>> Start Data provided
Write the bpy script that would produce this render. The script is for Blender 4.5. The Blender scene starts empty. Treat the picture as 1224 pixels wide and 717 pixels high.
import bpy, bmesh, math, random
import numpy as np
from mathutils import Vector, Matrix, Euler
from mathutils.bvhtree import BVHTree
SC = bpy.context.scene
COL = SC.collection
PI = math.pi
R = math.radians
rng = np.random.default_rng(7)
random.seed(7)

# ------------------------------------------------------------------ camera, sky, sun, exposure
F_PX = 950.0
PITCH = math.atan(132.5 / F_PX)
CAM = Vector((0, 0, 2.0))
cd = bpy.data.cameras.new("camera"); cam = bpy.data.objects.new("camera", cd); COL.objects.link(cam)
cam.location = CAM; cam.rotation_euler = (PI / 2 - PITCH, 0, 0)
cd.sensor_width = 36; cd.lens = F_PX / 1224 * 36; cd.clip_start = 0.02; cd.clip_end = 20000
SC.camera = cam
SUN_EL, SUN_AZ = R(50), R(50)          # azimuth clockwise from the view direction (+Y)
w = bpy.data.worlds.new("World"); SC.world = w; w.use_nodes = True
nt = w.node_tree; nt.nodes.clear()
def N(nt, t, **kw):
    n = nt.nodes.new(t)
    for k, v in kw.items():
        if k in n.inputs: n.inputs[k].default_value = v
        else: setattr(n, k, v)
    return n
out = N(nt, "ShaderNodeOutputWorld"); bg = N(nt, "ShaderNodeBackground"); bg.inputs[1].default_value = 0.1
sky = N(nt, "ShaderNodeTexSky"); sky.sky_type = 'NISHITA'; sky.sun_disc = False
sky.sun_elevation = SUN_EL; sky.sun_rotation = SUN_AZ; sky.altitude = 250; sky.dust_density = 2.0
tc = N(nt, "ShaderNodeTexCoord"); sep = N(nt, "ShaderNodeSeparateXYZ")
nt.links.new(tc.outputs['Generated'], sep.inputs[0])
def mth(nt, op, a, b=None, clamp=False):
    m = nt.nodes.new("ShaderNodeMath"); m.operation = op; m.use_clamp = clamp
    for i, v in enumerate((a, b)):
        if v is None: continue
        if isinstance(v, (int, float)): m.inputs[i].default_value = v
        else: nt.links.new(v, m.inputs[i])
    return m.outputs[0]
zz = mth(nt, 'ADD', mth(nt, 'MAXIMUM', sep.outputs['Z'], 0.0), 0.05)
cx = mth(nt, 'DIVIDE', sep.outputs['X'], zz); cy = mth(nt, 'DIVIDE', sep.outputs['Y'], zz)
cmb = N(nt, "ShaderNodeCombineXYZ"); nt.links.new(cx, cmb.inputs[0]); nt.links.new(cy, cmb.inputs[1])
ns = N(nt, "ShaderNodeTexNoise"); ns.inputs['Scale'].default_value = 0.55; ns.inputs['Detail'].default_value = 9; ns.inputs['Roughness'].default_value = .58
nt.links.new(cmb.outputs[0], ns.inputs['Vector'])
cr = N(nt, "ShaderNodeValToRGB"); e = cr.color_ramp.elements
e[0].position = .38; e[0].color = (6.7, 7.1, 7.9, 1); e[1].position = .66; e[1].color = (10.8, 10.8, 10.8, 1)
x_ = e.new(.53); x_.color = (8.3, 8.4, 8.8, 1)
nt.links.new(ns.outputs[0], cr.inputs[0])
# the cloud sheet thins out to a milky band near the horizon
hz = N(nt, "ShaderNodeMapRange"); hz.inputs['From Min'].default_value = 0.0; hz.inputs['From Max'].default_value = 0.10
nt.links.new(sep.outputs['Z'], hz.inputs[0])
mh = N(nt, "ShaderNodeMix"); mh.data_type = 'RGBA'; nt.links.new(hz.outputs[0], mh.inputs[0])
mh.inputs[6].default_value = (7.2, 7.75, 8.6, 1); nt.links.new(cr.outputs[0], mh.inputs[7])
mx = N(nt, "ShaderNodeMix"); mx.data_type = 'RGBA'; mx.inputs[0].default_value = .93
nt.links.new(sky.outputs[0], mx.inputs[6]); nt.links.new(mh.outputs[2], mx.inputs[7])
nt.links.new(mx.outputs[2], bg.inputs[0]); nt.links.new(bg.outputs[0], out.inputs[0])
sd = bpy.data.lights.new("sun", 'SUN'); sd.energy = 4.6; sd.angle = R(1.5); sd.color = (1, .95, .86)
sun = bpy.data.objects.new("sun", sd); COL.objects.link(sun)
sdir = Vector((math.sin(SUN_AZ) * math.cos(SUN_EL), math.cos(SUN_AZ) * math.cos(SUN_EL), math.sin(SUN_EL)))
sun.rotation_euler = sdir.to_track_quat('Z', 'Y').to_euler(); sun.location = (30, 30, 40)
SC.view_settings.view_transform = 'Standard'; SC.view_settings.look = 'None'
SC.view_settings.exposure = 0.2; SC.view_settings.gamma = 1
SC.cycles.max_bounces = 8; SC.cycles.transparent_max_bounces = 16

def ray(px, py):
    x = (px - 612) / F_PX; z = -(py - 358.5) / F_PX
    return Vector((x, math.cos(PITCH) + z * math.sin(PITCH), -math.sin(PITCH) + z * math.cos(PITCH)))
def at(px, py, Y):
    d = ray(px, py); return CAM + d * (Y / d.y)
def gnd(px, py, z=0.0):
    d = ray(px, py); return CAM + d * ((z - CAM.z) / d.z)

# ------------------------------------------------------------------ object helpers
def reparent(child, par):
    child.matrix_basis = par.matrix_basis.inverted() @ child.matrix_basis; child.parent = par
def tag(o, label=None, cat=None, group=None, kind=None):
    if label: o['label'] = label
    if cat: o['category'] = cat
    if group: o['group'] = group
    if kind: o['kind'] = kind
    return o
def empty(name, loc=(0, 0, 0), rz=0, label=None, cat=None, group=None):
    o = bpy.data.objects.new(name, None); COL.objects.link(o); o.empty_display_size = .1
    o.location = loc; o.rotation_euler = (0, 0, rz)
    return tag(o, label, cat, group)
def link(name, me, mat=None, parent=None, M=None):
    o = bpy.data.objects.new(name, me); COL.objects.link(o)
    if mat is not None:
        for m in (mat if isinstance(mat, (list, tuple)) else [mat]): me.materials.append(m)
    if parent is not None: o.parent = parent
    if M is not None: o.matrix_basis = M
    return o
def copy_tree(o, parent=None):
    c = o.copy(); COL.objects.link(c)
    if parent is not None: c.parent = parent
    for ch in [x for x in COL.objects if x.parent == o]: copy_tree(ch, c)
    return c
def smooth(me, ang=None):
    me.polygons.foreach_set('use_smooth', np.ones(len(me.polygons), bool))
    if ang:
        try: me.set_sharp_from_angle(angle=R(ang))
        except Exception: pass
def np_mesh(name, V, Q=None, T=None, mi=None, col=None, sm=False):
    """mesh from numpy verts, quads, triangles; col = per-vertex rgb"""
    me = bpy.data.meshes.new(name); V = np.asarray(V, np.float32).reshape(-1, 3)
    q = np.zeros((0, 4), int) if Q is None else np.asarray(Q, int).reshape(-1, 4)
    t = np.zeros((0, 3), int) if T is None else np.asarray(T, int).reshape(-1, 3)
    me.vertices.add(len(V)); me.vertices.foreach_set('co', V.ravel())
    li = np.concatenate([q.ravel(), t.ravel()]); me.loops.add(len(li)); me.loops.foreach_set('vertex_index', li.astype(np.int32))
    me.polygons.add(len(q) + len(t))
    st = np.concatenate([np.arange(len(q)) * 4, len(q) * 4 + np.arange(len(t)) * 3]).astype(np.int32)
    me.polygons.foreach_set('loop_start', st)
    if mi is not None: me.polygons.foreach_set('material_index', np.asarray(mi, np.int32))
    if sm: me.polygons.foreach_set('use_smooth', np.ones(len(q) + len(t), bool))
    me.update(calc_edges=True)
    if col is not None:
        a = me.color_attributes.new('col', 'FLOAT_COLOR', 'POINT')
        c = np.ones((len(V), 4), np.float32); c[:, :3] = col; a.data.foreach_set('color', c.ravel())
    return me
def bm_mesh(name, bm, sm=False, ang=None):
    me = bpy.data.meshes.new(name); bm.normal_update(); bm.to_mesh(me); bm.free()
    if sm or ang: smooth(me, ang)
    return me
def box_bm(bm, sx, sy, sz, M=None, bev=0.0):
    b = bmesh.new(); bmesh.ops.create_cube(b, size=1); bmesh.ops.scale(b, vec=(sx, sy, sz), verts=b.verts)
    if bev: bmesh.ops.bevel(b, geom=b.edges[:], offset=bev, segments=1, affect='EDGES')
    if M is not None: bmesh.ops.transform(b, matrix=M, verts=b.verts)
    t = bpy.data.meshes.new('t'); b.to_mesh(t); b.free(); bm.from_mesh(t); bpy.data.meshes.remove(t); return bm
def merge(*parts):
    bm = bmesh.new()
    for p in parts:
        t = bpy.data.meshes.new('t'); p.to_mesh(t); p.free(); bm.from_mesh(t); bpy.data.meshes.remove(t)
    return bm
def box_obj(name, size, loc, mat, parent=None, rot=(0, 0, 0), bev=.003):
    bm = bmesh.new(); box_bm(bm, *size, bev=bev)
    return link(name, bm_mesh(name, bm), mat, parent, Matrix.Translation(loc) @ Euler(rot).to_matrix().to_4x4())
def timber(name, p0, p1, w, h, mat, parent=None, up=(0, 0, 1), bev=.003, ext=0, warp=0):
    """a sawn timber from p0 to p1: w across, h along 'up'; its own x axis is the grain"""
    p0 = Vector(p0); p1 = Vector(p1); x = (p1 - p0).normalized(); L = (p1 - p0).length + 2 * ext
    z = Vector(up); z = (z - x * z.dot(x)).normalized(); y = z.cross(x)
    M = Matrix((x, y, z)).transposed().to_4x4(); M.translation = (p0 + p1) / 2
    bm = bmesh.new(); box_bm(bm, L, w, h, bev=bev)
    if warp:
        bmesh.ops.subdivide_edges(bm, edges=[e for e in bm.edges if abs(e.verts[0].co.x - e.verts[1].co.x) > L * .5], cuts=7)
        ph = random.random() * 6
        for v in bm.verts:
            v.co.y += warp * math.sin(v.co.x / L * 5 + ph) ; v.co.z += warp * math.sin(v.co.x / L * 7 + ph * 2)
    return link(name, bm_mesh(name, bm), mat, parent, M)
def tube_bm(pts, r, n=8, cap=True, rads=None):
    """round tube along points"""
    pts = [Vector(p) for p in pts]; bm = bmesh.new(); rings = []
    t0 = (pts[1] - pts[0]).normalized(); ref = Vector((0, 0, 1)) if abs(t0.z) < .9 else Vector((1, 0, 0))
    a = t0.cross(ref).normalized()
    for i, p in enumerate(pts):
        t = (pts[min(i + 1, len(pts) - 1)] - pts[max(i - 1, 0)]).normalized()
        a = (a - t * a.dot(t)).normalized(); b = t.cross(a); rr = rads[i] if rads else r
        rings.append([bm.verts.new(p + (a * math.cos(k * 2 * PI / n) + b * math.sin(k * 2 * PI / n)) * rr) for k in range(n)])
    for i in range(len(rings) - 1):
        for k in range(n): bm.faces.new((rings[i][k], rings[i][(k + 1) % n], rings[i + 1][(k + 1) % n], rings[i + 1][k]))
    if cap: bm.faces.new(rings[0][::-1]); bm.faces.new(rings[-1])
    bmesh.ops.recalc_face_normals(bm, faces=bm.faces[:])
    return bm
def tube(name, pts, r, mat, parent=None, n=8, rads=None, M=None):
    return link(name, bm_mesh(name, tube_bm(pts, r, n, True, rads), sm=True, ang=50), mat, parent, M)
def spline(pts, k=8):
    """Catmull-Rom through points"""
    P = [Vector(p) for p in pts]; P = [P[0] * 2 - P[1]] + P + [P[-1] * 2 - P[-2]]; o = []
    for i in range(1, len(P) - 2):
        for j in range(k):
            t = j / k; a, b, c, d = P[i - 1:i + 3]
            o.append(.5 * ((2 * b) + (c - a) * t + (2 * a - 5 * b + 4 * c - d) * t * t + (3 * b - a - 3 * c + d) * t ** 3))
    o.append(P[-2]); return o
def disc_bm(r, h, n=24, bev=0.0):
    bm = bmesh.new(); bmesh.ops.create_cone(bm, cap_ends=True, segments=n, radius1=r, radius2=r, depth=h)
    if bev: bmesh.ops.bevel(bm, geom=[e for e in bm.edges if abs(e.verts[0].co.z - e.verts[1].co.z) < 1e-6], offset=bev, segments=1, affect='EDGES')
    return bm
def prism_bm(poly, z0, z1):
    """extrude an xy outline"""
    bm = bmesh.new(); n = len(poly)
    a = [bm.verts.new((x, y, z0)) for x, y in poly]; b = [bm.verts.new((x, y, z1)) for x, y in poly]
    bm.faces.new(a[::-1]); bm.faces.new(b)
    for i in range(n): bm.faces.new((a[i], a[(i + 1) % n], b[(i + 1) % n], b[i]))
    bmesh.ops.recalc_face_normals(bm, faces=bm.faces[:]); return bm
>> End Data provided
* Exercise task:
Return only the lines from the beginning of the material up to and including the line with "random.seed(7)", exactly as written.

* The output:
Write the bpy script that would produce this render. The script is for Blender 4.5. The Blender scene starts empty. Treat the picture as 1224 pixels wide and 717 pixels high.
import bpy, bmesh, math, random
import numpy as np
from mathutils import Vector, Matrix, Euler
from mathutils.bvhtree import BVHTree
SC = bpy.context.scene
COL = SC.collection
PI = math.pi
R = math.radians
rng = np.random.default_rng(7)
random.seed(7)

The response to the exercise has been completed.